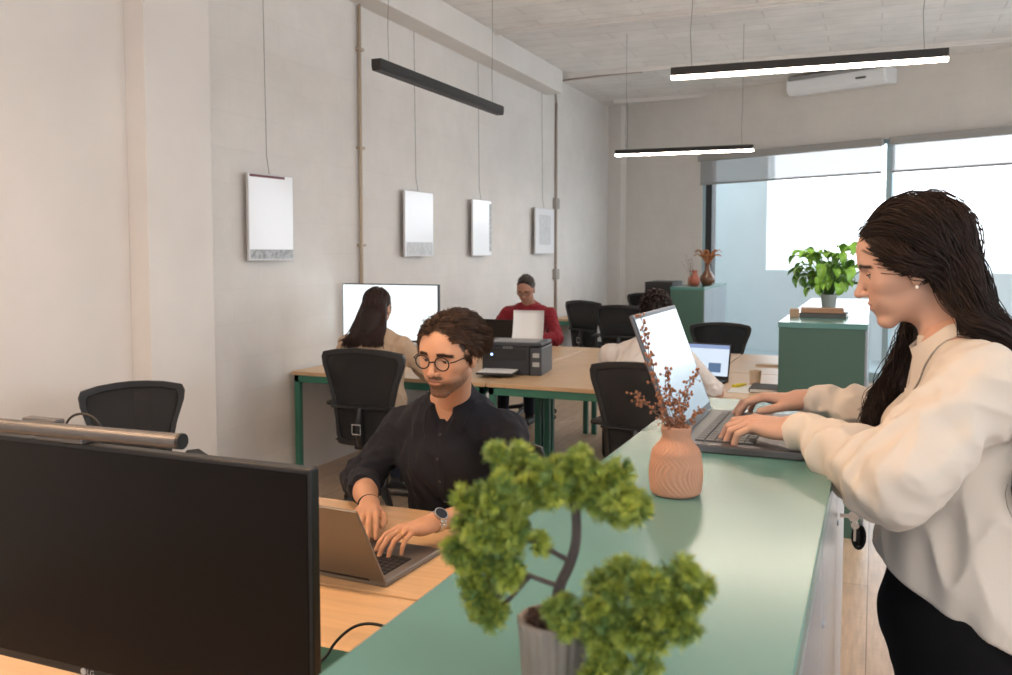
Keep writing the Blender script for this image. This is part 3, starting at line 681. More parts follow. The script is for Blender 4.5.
tr = M(); trunk = [(.004, 0, .062), (.003, 0, .085), (.006, 0, .100), (.014, 0, .116), (.020, 0, .134), (.021, 0, .152), (.019, 0, .172), (.014, 0, .192)]
def smoothp(P, n=30):
    P = np.array(P, float); 
    for _ in range(3):
        Q = [P[0]]
        for a, b in zip(P[:-1], P[1:]): Q += [a * .75 + b * .25, a * .25 + b * .75]
        Q.append(P[-1]); P = np.array(Q)
    return P
P = smoothp(trunk); tr.tube(P, np.linspace(.0052, .0036, len(P)), 12)
brs = [[(.005, 0, .098), (-.02, -.005, .105), (-.045, -.008, .115), (-.07, -.01, .120)], [(.016, 0, .12), (-.01, -.008, .135), (-.04, -.012, .142), (-.065, -.01, .150)], [(-.045, -.008, .115), (-.055, -.012, .100), (-.066, -.012, .088)], [(-.03, -.01, .109), (-.04, -.014, .095), (-.052, -.014, .07)], [(.004, 0, .088), (.03, -.01, .083), (.06, -.012, .087), (.09, -.01, .095)], [(.04, -.01, .083), (.05, -.02, .06), (.05, -.02, .03)],
       [(.019, 0, .165), (.04, 0, .18), (.065, 0, .190)], [(.018, 0, .17), (-.01, 0, .19), (-.04, 0, .20)], [(-.02, -.006, .105), (-.035, -.012, .085), (-.045, -.01, .075)]]
for b in brs:
    P = smoothp(b); tr.tube(P, np.linspace(.0026, .0013, len(P)), 8)
part('trunk', tr, m_bark, t, smooth=True)
# foliage pads: ellipsoids (x, y, z, rx, ry, rz, count) filled with forked sprigs
def foliage(name, pads, mm, seed):
    rr = np.random.RandomState(seed); V, F, C = [], [], []; n0 = 0
    # one sprig: a stalk with five short forked blades
    for (x, y, z, rx, ry, rz, cnt) in pads:
        nb_ = max(3, cnt // 11); BL = []
        for _ in range(nb_):
            q = rr.normal(size=3); q /= np.linalg.norm(q); BL.append(q * rr.uniform(.35, 1.02) * (1 + .18 * (rr.rand() < .15)))
        for _ in range(int(cnt * 1.75)):
            v = rr.normal(size=3); v /= np.linalg.norm(v); rad = rr.uniform(.45, 1.06) * (1 + .22 * rr.rand() ** 3) * (.86 + .2 * math.sin(5 * v[0] + 9 * x * 100) * math.sin(6 * v[2] + y * 50))
            p = np.array([x, y, z]) + BL[rr.randint(nb_)] * np.array([rx, ry, rz]) + v * rr.uniform(.35, 1) * .0075
            up = v * np.array([1, 1, .8]) + np.array([0, 0, .35]) + rr.normal(size=3) * .25; up /= np.linalg.norm(up)
            u, w, d = basis(up); L_ = rr.uniform(.0065, .0125); ph = rr.uniform(0, 2 * pi); tone = rr.uniform(.7, 1.25)
            for k in range(9):
                a = ph + k * 2 * pi / 9; tilt = rr.uniform(.2, 1.15)
                dd = d * math.cos(tilt) + (u * math.cos(a) + w * math.sin(a)) * math.sin(tilt); sd = np.cross(dd, d); sd /= np.linalg.norm(sd) + 1e-9
                b = p - d * .002; m1 = b + dd * L_ * .55; e1 = b + dd * L_ + sd * L_ * .22; e2 = b + dd * L_ - sd * L_ * .22; e0 = b + dd * L_ * 1.15
                wd = .00065; nn = np.cross(sd, dd) * .0006
                vs = [b - sd * wd * .5, b + sd * wd * .5, m1 + sd * wd + nn, m1 - sd * wd + nn, e1 + sd * wd * .6, e1 - sd * wd * .3 , e2 - sd * wd * .6, e2 + sd * wd * .3, e0 - sd * wd * .5, e0 + sd * wd * .5]
                V += vs; F += [(n0, n0 + 1, n0 + 2, n0 + 3), (n0 + 3, n0 + 2, n0 + 4, n0 + 5), (n0 + 3, n0 + 2, n0 + 7, n0 + 6), (n0 + 3, n0 + 2, n0 + 9, n0 + 8)]; n0 += 10; C += [tone] * 10
    me = bpy.data.meshes.new(name); me.from_pydata([tuple(v) for v in V], [], F); me.update()
    at = me.color_attributes.new('tone', 'FLOAT_COLOR', 'POINT'); C = np.array(C)
    col = np.ones((len(C), 4)); g = np.array([.42, .46, .06]); g2 = np.array([.09, .17, .045]); s = np.clip((C - .7) / .55, 0, 1)[:, None]
    col[:, :3] = g2 * (1 - s) + g * s; at.data.foreach_set('color', col.ravel())
    return link(name, me, mm, t)
m_fol = mat('artificial_conifer_foliage', (.2, .35, .05), .55, attr='tone', sss=.0)
foliage('foliage_pad', [(-.030, 0, .188, .028, .026, .022, 190), (.008, .0, .192, .030, .026, .020, 190), (.050, 0, .182, .036, .024, .018, 210), (.066, -.005, .170, .020, .016, .010, 50), (-.040, -.005, .172, .020, .02, .016, 80), (-.015, 0, .180, .04, .022, .010, 90)], m_fol, 1)
foliage('foliage_pad', [(-.056, -.01, .148, .032, .026, .024, 230), (-.072, -.012, .126, .014, .018, .018, 70), (-.03, -.012, .140, .022, .02, .022, 130), (-.066, -.012, .098, .014, .016, .022, 70), (-.052, -.016, .078, .014, .014, .016, 60), (-.028, -.014, .112, .014, .014, .012, 50)], m_fol, 2)
foliage('foliage_pad', [(.090, -.01, .114, .038, .026, .026, 240), (.055, -.012, .082, .024, .024, .028, 150), (.110, -.012, .090, .016, .016, .014, 60), (.076, -.016, .066, .020, .018, .018, 80)], m_fol, 3)
foliage('foliage_pad', [(.014, -.020, .084, .015, .010, .012, 70), (.050, -.022, .050, .018, .018, .024, 110), (.048, -.024, .026, .016, .016, .012, 60)], m_fol, 4)
# ------------------------------------------------------------------ organic surfaces: distance fields meshed with surface nets
def nrm(v): v = np.asarray(v, float); return v / (np.linalg.norm(v) + 1e-12)
class Node:
    def __init__(s, Rm=None, t=(0, 0, 0), sc=1.): s.ops = []; s.R = np.eye(3) if Rm is None else np.array(Rm, float); s.t = np.array(t, float); s.sc = sc; s.k = .01
    def cone(s, a, b, ra, rb, k=.01, wide=None, cap=False, cut=False):
        """tapered limb from a to b; wide=(axis, factor) widens its section; cap clips it flat at b"""
        a = np.array(a, float); b = np.array(b, float); d = b - a; L2 = d.dot(d) + 1e-12; dn = d / math.sqrt(L2)
        if wide: ax = nrm(wide[0]); wf = wide[1]
        m = max(ra, rb) * (max(1, wide[1]) if wide else 1)
        def f(P):
            v = P - a; t = np.clip(v @ d / L2, 0, 1); q = v - t[:, None] * d
            if wide: c = q @ ax; q = q - (c * (1 - 1 / wf))[:, None] * ax
            r = np.linalg.norm(q, axis=1) - (ra + t * (rb - ra))
            if cap: r = np.maximum(r, (P - b) @ dn)
            return r
        s.ops.append((f, np.minimum(a, b) - m, np.maximum(a, b) + m, k, cut)); return s
    def chain(s, pts, k=.01, **kw):
        for (a, ra), (b, rb) in zip(pts[:-1], pts[1:]): s.cone(a, b, ra, rb, k, **kw)
        return s
    def ell(s, c, r, k=.01, Rm=None, cut=False):
        c = np.array(c, float); r = np.array([r] * 3 if np.isscalar(r) else r, float); m = r.max()
        def f(P):
            q = P - c
            if Rm is not None: q = q @ Rm
            k0 = np.linalg.norm(q / r, axis=1); k1 = np.linalg.norm(q / r ** 2, axis=1) + 1e-9
            return k0 * (k0 - 1) / k1
        s.ops.append((f, c - m, c + m, k, cut)); return s
    def half(s, p, n, k=.003):          # keep the side n points away from
        p = np.array(p, float); n = nrm(n)
        s.ops.append((lambda P: (P - p) @ n, None, None, k, 'half')); return s
    def sub(s, node, k=.012):
        lo, hi = node.bounds(); s.ops.append((node.ev, lo, hi, k, False)); return s
    def mod(s, f): s.ops.append((f, None, None, 0, 'mod')); return s
    def bounds(s):
        lo = np.min([o[1] for o in s.ops if o[1] is not None and not o[4]], axis=0); hi = np.max([o[2] for o in s.ops if o[2] is not None and not o[4]], axis=0)
        C = np.array([[x, y, z] for x in (lo[0], hi[0]) for y in (lo[1], hi[1]) for z in (lo[2], hi[2])]) * s.sc @ s.R.T + s.t
        return C.min(0), C.max(0)
    def ev(s, P):
        P = (P - s.t) @ s.R / s.sc; d = np.full(len(P), .2)
        for f, lo, hi, k, mode in s.ops:
            if mode == 'mod': near = np.abs(d) < .03; d[near] += f(P[near]) if near.any() else 0; continue
            if lo is None: m = slice(None); Q = P
            else:
                g = k + .035; m = np.all((P > lo - g) & (P < hi + g), axis=1)
                if not m.any(): continue
                Q = P[m]
            e = f(Q); c = d[m]
            if mode is True: e = -e; h = np.clip(.5 - .5 * (c - e) / k, 0, 1); d[m] = c * (1 - h) + e * h + k * h * (1 - h)
            elif mode == 'half': h = np.clip(.5 - .5 * (c - e) / k, 0, 1); d[m] = c * (1 - h) + e * h + k * h * (1 - h)
            else: h = np.clip(.5 + .5 * (c - e) / k, 0, 1); d[m] = c * (1 - h) + e * h - k * h * (1 - h)
        return d * s.sc
def grad(sd, P, e=.002):
    d0 = sd.ev(P); g = np.stack([sd.ev(P + np.eye(3)[i] * e) - d0 for i in range(3)], 1); return d0, g / (np.linalg.norm(g, axis=1, keepdims=True) + 1e-9)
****
WRITTEN INSTRUCTION
Where a line holds the string "part", copy that line.

RESULT
Keep writing the Blender script for this image. This is part 3, starting at line 681. More parts follow. The script is for Blender 4.5.
part('trunk', tr, m_bark, t, smooth=True)